ATVSI: Jangan televisi diawasi ketat, OTT bisa bebas

Jika, OTT terbebas dari regulasi yang berlaku di Indonesia, iklim kompetisi industri penyiaran semakin tidak sehat.

ilustrasi TV berlangganan. Foto: Pixabay

Asosiasi Televisi Swasta Indonesia (ATVSI) menuntut adanya kesetaraan dalam penyaluran konten penyiaran. Layanan konten berupa data, informasi, atau multimedia berbasis jaringan internet (over the top/OTT), seperti Netflix perlu diatur dan diawasi regulasi.
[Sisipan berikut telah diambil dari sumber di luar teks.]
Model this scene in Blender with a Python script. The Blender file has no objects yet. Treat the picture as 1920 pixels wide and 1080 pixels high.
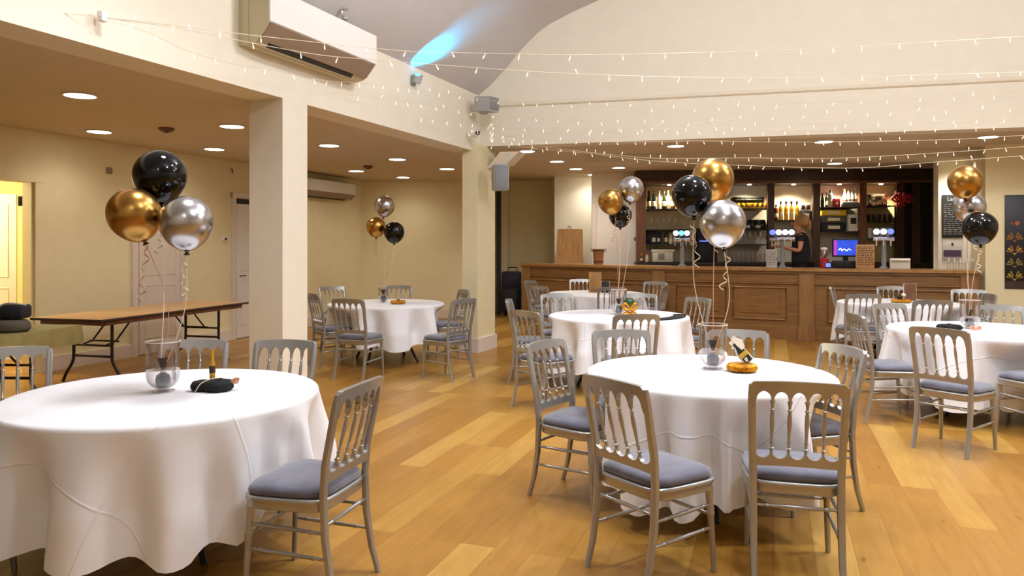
DLP, HALLP, BLUEP, BARP, SPOTP = 25, 108, 300, 100, 215
EXPO = 0.45
import bpy, bmesh, math, random
from mathutils import Vector, Matrix, noise
R = math.radians
PI = math.pi
sc = bpy.context.scene
COL = sc.collection
FPX, HCAM, CX, CY = 1387.0, 1.53, 960.0, 460.0

def S(r, g, b):
    def l(c):
        c /= 255.0
        return c / 12.92 if c <= .04045 else ((c + .055) / 1.055) ** 2.4
    return (l(r), l(g), l(b), 1)

def at(px, py, Y):
    """point of the hall seen in direction (px, py) at depth Y"""
    return Vector(((px - CX) / FPX * Y, Y, HCAM - (py - CY) / FPX * Y))

def flr(px, Y, z=0.0):
    return Vector(((px - CX) / FPX * Y, Y, z))

def comp(deg):
    """unit vector for a compass bearing (0 = away from camera, 90 = to the east side)"""
    return Vector((math.sin(R(deg)), math.cos(R(deg)), 0))

# ---------------------------------------------------------------- materials
def mat(name, col, rough=.5, metal=0, var=.06, scale=6, bump=0, bscale=60, emit=0, ecol=None, coat=0, spec=.5, sheen=0, stretch=None, trans=0):
    m = bpy.data.materials.new(name); m.use_nodes = True
    nt = m.node_tree; N = nt.nodes; L = nt.links
    b = N['Principled BSDF']
    b.inputs['Roughness'].default_value = rough
    b.inputs['Metallic'].default_value = metal
    b.inputs['Specular IOR Level'].default_value = spec
    b.inputs['Coat Weight'].default_value = coat
    b.inputs['Sheen Weight'].default_value = sheen
    tc = N.new('ShaderNodeTexCoord'); mp = N.new('ShaderNodeMapping')
    L.new(tc.outputs['Object'], mp.inputs['Vector'])
    if stretch: mp.inputs['Scale'].default_value = stretch
    nz = N.new('ShaderNodeTexNoise'); nz.inputs['Scale'].default_value = scale; nz.inputs['Detail'].default_value = 1.5
    L.new(mp.outputs['Vector'], nz.inputs['Vector'])
    rp = N.new('ShaderNodeValToRGB')
    rp.color_ramp.elements[0].position = .3; rp.color_ramp.elements[1].position = .7
    rp.color_ramp.elements[0].color = tuple(c * (1 - var) for c in col[:3]) + (1,)
    rp.color_ramp.elements[1].color = tuple(min(1, c * (1 + var)) for c in col[:3]) + (1,)
    L.new(nz.outputs['Fac'], rp.inputs['Fac']); L.new(rp.outputs['Color'], b.inputs['Base Color'])
    if bump:
        n2 = N.new('ShaderNodeTexNoise'); n2.inputs['Scale'].default_value = bscale; n2.inputs['Detail'].default_value = 3
        L.new(mp.outputs['Vector'], n2.inputs['Vector'])
        bp = N.new('ShaderNodeBump'); bp.inputs['Strength'].default_value = bump; bp.inputs['Distance'].default_value = .01
        L.new(n2.outputs['Fac'], bp.inputs['Height']); L.new(bp.outputs['Normal'], b.inputs['Normal'])
    if emit:
        b.inputs['Emission Color'].default_value = ecol or col
        b.inputs['Emission Strength'].default_value = emit
    return m

def glassmat(name, tint=(1, 1, 1, 1), amount=.12):
    m = bpy.data.materials.new(name); m.use_nodes = True
    nt = m.node_tree; N = nt.nodes; L = nt.links
    out = N['Material Output']; N.remove(N['Principled BSDF'])
    tr = N.new('ShaderNodeBsdfTransparent'); tr.inputs['Color'].default_value = tint
    gl = N.new('ShaderNodeBsdfGlossy'); gl.inputs['Roughness'].default_value = .03
    lw = N.new('ShaderNodeLayerWeight'); lw.inputs['Blend'].default_value = .35
    nz = N.new('ShaderNodeTexNoise'); nz.inputs['Scale'].default_value = 3
    ma = N.new('ShaderNodeMath'); ma.operation = 'MULTIPLY_ADD'
    ma.inputs[1].default_value = .75; ma.inputs[2].default_value = amount * .4
    L.new(lw.outputs['Facing'], ma.inputs[0])
    mx = N.new('ShaderNodeMixShader')
    L.new(ma.outputs[0], mx.inputs['Fac']); L.new(tr.outputs[0], mx.inputs[1]); L.new(gl.outputs[0], mx.inputs[2])
    L.new(mx.outputs[0], out.inputs['Surface'])
    return m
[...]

"Kami bermain dalam suatu area yang sama. Jadi, jangan televisi begitu ketat diawasi, begitu dilarang segala macamnya, tetapi OTT bisa begitu bebas di internet," kata Ketua ATVSI Syafril Nasution, dalam diskusi Webinar Alinea Forum, Selasa (30/6).

Jika, OTT bisa terbebas dari regulasi yang berlaku di Indonesia, maka iklim kompetisi dalam industri penyiaran semakin tidak sehat. Menurut Syafril, perlakuan diskriminatif akan terlihat jika OTT dibiarkan tanpa pengawasan. 

Sedangkan, industri televisi swasta di Indonesia harus mematuhi regulasi Undang-Undang (UU) Nomor 32 Tahun 2020 tentang Penyiaran dan berada dalam pengawasan Komisi Penyiaran Indonesia (KPI).

Dia menjelaskan, dalam industri televisi pihaknya tidak menyamakan negara dengan negara lain karena budayanya beda. "Di Indonesia ini paling banter, ada film kartun yang menampilkan bikini saja sudah pernah mendapat teguran dari KPI. Sedangkan, OTT itu sama sekali bebas, bisa dikatakan tanpa sensor, tanpa aturan, dan tanpa kontrol," urai Syafril.